[START]

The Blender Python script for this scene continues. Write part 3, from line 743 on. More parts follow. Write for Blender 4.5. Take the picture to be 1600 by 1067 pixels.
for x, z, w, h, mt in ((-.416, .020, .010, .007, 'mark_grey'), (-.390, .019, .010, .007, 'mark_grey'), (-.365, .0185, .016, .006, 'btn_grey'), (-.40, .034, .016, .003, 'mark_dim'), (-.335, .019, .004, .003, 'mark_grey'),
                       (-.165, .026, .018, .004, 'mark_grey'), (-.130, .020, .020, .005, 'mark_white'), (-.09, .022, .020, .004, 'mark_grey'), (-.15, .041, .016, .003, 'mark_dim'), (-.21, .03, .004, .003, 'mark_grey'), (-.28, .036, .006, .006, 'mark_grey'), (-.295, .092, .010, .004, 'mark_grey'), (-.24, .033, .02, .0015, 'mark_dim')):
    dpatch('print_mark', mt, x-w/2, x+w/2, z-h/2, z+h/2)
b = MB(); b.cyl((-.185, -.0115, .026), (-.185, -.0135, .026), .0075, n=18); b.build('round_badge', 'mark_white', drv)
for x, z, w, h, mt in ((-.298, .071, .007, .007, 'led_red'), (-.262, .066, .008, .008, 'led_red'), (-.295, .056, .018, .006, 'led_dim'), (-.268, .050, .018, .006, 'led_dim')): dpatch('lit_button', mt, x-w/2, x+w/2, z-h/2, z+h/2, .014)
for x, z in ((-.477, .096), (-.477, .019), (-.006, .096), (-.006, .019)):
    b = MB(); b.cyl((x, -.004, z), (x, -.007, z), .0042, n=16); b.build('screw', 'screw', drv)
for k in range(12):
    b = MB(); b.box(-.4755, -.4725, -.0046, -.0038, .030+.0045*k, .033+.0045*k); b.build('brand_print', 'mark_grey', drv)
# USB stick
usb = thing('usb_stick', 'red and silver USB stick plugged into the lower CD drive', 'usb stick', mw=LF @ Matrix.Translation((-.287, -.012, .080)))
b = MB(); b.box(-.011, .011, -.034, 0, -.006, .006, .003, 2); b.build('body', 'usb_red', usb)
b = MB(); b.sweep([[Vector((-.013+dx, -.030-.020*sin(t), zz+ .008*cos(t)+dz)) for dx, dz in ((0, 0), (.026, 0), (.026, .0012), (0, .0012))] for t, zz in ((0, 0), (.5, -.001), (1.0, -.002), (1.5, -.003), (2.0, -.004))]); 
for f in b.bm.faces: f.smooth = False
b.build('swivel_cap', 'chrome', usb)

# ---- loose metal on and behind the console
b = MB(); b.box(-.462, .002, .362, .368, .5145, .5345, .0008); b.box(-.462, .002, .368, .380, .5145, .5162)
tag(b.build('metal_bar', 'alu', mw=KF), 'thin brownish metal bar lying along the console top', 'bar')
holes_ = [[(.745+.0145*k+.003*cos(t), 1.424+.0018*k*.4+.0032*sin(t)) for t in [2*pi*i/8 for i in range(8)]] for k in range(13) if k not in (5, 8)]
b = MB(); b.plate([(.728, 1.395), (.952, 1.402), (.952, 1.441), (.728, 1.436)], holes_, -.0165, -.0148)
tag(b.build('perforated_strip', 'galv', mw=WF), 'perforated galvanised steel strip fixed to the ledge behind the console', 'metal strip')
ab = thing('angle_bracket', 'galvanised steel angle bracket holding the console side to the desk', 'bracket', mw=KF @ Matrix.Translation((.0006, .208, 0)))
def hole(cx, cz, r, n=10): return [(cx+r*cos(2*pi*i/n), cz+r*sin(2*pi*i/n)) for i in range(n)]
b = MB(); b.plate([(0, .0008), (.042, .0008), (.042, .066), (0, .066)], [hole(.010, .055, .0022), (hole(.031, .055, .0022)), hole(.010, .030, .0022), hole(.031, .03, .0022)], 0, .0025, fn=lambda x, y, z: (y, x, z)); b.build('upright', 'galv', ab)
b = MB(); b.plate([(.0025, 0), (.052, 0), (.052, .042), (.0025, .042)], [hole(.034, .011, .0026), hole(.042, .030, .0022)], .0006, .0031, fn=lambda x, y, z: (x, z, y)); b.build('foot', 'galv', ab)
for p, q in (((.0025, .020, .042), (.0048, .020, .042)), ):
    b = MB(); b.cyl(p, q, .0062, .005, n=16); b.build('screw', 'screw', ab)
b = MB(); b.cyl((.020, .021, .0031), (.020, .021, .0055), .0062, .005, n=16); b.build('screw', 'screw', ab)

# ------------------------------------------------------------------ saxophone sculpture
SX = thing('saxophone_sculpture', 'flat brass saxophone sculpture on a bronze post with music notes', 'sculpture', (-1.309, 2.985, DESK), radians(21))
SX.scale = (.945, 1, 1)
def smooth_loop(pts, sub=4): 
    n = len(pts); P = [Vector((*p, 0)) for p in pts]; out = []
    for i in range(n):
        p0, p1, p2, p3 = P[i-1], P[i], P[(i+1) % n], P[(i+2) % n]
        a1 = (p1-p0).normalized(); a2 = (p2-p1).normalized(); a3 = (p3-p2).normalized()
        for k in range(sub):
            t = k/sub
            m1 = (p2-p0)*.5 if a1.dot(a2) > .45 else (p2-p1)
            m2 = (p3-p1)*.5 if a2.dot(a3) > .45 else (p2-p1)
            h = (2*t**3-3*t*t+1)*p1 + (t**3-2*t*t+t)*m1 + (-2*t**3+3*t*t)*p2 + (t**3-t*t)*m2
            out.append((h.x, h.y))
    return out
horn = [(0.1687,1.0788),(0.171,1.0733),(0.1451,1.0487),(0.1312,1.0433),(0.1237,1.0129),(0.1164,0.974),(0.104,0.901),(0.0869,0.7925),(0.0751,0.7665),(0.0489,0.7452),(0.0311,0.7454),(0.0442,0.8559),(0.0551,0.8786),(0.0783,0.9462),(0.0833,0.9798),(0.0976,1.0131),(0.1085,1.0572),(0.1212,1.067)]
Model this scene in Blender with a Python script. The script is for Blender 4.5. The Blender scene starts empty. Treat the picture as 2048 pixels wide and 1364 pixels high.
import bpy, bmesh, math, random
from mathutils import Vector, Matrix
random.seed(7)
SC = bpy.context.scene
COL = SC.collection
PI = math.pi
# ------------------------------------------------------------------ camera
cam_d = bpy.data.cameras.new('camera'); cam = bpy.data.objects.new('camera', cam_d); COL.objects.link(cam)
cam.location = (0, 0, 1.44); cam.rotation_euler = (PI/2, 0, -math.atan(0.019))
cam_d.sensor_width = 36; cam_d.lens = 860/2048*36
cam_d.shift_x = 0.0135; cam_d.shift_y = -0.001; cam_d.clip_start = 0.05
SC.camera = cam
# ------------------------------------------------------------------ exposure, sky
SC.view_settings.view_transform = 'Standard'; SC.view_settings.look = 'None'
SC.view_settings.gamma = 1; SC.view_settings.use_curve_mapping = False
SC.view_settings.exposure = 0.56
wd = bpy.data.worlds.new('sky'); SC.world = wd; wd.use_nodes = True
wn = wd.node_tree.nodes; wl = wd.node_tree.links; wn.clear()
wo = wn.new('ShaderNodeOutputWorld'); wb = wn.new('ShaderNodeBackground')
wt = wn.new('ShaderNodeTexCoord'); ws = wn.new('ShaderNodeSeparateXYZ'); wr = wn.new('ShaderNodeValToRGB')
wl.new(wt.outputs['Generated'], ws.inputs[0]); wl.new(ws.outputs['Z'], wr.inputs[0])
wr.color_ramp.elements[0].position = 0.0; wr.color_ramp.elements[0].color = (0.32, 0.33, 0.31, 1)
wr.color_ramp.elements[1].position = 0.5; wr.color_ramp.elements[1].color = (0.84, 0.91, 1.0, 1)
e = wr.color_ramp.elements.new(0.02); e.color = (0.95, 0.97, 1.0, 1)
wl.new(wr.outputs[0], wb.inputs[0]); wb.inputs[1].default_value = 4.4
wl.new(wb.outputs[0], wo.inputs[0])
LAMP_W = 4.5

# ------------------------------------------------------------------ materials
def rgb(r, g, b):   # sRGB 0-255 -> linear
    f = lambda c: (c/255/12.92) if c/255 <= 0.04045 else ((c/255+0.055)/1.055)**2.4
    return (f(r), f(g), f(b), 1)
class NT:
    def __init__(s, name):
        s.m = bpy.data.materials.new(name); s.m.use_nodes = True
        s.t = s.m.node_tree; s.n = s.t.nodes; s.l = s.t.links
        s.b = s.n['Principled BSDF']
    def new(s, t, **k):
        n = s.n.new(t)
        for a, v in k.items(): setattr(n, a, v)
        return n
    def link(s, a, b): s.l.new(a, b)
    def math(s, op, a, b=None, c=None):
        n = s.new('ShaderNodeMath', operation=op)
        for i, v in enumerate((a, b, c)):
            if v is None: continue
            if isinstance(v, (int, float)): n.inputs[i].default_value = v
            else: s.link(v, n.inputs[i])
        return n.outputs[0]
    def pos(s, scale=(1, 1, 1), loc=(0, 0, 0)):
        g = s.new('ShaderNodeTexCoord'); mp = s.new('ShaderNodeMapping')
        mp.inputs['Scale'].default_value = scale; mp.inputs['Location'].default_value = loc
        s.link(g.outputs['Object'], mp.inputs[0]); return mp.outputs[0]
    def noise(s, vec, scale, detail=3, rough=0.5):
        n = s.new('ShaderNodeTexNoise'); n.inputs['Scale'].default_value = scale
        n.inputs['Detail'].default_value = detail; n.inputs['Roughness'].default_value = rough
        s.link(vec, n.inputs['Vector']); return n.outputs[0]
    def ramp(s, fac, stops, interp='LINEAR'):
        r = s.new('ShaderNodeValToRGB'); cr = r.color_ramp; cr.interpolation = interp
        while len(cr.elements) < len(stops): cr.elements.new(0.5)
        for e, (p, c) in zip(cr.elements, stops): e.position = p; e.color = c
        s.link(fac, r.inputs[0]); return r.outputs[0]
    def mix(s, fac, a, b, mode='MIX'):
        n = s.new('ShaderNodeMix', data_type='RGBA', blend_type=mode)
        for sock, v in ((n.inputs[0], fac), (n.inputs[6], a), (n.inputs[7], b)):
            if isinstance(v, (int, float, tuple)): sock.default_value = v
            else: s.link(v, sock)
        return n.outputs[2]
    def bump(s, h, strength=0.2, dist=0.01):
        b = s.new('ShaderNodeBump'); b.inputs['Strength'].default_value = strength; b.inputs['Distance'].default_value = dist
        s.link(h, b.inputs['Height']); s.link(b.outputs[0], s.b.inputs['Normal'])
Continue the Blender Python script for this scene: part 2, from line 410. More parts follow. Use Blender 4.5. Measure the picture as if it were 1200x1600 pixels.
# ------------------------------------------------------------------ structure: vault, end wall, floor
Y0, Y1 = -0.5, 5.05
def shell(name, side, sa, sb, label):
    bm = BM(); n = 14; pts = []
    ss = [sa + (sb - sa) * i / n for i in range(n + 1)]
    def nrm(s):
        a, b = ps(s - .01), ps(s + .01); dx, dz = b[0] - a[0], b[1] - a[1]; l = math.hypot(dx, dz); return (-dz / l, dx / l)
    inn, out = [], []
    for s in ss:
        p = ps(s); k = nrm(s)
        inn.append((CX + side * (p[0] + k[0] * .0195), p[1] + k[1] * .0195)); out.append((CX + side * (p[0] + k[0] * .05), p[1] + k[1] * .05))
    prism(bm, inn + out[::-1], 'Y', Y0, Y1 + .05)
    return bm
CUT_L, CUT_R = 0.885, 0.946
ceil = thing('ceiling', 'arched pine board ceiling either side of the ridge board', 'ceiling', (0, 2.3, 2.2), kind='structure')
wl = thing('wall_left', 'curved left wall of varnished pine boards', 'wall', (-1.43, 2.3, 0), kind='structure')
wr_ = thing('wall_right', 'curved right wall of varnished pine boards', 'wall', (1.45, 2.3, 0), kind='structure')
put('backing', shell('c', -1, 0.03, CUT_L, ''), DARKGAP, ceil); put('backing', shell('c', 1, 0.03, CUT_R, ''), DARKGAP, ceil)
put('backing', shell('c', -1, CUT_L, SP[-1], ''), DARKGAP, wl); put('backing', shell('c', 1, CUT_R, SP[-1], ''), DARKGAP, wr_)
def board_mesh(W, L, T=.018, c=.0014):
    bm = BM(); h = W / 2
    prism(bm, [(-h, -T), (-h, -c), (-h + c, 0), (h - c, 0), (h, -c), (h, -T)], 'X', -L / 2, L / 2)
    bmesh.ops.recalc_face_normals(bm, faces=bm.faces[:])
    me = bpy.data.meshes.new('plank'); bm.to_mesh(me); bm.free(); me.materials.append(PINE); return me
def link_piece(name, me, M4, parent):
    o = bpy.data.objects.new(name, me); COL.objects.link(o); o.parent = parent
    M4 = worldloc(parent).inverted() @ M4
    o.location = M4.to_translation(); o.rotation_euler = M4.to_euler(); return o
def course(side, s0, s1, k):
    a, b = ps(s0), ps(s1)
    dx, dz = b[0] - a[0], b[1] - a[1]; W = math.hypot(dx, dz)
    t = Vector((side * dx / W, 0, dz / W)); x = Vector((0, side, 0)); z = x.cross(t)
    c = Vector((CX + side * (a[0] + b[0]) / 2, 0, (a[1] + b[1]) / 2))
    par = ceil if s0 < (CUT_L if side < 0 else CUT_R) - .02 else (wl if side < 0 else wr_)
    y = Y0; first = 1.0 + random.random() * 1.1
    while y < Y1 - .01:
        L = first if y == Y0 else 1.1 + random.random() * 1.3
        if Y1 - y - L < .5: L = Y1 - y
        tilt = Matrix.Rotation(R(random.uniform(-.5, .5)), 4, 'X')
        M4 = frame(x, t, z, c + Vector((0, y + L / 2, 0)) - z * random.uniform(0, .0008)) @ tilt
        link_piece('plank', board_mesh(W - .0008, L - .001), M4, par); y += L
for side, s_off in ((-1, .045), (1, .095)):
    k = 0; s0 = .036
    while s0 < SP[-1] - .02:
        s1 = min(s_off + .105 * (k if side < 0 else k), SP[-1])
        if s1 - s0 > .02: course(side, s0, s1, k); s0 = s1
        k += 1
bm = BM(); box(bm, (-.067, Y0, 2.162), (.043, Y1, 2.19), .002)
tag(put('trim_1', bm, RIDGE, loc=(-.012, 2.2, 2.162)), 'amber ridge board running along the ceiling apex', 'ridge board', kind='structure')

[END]

**SHORT EXERCISE**: Copy every line above that includes the string "this".

**SOLUTION**:
The Blender Python script for this scene continues. Write part 3, from line 743 on. More parts follow. Write for Blender 4.5. Take the picture to be 1600 by 1067 pixels.
Model this scene in Blender with a Python script. The script is for Blender 4.5. The Blender scene starts empty. Treat the picture as 2048 pixels wide and 1364 pixels high.
Continue the Blender Python script for this scene: part 2, from line 410. More parts follow. Use Blender 4.5. Measure the picture as if it were 1200x1600 pixels.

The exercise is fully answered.